Imagine this—perhaps you’re coming down with a cold and you need to email your boss to let them know you can’t make it to work the next day. But, you want to sound formal and respectful. Wordtune can help make that happen. Or, if you’re someone like me, who finds what they write a little rough around the edges sometimes, Wordtune can help clean that up, too. “While your brain is busy penning down thoughts randomly, Wordtune can help organize and polish the crude thoughts into refined paragraphs and appropriately convey your meaning. It lessens the gap between your brain and your book,” Mrudul Shah, an AI expert and chief technology officer at Technostacks, told Lifewire in an email.

Cleaning Up Nicely

Wordtune is a fairly new tool created by AI21 Labs to help you write better.
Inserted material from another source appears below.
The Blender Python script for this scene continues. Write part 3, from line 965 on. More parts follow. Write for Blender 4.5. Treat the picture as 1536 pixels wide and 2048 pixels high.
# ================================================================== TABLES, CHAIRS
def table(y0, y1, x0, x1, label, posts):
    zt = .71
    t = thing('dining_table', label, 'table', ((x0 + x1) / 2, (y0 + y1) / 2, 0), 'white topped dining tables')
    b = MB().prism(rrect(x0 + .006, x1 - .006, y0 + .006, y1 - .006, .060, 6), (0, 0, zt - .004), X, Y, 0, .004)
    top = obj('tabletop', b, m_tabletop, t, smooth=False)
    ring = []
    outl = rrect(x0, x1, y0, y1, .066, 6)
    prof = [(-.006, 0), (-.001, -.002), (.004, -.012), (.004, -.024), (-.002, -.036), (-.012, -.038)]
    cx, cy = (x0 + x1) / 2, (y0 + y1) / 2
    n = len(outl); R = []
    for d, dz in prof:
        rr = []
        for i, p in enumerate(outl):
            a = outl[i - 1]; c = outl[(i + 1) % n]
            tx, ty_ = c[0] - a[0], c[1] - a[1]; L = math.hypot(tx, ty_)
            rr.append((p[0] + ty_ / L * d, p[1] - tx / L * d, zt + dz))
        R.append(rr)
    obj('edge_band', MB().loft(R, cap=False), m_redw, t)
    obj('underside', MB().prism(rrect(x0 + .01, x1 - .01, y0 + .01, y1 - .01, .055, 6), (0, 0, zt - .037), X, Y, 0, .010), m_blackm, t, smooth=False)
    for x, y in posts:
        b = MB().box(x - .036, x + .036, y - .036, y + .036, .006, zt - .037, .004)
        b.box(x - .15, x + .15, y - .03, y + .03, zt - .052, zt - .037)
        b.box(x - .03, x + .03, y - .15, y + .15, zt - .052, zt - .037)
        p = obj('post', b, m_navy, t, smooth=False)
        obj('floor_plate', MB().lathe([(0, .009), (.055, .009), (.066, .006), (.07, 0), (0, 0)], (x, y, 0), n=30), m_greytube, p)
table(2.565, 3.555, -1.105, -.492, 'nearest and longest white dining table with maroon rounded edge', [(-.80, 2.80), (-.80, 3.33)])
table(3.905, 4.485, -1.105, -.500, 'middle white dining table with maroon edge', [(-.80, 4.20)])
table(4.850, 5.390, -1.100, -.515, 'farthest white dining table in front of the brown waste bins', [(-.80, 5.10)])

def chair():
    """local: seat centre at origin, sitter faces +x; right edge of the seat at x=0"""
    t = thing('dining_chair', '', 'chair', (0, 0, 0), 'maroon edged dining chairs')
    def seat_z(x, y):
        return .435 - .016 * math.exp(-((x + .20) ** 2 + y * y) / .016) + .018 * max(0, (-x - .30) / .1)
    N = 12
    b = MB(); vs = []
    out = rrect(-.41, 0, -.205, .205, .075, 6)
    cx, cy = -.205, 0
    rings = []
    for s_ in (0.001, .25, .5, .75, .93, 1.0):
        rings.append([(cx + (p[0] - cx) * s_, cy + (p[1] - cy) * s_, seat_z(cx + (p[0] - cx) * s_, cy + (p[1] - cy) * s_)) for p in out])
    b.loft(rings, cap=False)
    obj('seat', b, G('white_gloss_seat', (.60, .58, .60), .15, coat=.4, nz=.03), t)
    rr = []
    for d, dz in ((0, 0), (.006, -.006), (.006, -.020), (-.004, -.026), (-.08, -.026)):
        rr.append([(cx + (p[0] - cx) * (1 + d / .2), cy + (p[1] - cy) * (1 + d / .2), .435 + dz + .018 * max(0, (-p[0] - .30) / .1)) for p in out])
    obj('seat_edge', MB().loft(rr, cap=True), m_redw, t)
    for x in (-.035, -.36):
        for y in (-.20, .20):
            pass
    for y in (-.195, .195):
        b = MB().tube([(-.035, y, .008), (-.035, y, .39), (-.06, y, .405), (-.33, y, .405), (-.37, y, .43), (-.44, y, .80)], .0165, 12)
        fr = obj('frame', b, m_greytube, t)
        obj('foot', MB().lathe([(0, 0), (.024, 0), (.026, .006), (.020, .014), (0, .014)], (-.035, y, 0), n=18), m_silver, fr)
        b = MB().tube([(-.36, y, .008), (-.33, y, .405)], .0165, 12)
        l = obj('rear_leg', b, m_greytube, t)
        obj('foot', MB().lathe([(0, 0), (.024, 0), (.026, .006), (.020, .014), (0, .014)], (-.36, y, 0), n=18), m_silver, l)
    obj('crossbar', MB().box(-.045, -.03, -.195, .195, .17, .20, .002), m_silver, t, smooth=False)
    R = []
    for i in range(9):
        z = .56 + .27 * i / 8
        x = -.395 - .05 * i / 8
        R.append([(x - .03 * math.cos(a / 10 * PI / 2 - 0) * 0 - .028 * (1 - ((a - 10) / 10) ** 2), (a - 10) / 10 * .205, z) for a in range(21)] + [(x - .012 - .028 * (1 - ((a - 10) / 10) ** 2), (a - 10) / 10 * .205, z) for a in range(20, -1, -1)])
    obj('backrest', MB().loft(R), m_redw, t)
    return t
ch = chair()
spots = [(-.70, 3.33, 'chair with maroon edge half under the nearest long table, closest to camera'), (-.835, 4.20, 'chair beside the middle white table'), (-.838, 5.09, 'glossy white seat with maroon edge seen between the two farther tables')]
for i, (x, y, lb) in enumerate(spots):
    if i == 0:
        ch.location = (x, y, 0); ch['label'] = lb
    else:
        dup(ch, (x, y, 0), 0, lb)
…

While other tools like Grammarly focus on eliminating any obvious errors, Wordtune can simply rewrite long sentences or short paragraphs to help make your writing more concise, or even fit another tone altogether.  I’ve been using Wordtune for two weeks now, and I can honestly say it has changed my approach to writing. Instead of spending several minutes worrying about the quality of what I wrote, I now write the first few lines and let Wordtune suggest a few other ways to phrase it. Although it isn’t perfect, it can supplement your basic writing skills, and is a nice safety net to help catch any glaring inconsistencies. While you can rely on the basic tuning option to recommend additional ways to write something, Wordtune also includes a premium tier with features like casual and formal tones, as well as tools to shorten and extend lines of text. Those extra features come at a pretty steep cost, though, with the available plans starting at $119.88 a year, or $24.99 a month. If you’re looking to pick up Wordtune for a team of individuals, you can contact the company for more information on those plans, too. I spent around a week working with the free version, letting it suggest changes and restructures. Once I signed up for the premium version, though, I didn’t find much use for the tone-change options. They’re nice to have, but overall—at least in my experience—the regular rewrite option was my go-to feature. It just works, and it works well. The length controllers were a nice touch on the premium side, though. I found myself often turning to the sentence-shortening tool, as I have a tendency to get a little long-winded. Wordtune has helped me combat that a bit, but it’s also something you improve upon as you write more and more.

The Future of AI Writing

Wordtune isn’t the first AI writing tool to pop up, though. In fact, it isn’t even the most powerful. While Wordtune can help enhance your writing, it still requires that basic level of skill and output from the writer. Other systems, like Copy.ai, can completely generate content for companies, something we’re already seeing across multiple publications and websites. “AI writing has already been in use and in front of the eyes of millions of people every day for years,” Viputheshwar Sitaraman, an AI expert and digital consultant, explained in an email.  “From WaPo’s robot writer Heliograph to AP’s Automated Insights, thousands of stories published today are already produced by natural language processing (NLP) and generation (NLG),” Sitaraman added. “NLP is one of the core functionalities made possible by AI & machine learning (AI/ML); simply put, it entails AI-generated written content (from sentences to full articles).”  Wordtune isn’t quite as powerful as those other options out there, but it doesn’t need to be. It isn’t intended as a replacement for your basic writing skills. Instead, it’s an additional resource you can tap—as needed—to help you grab that extra bit of clarity in your writing.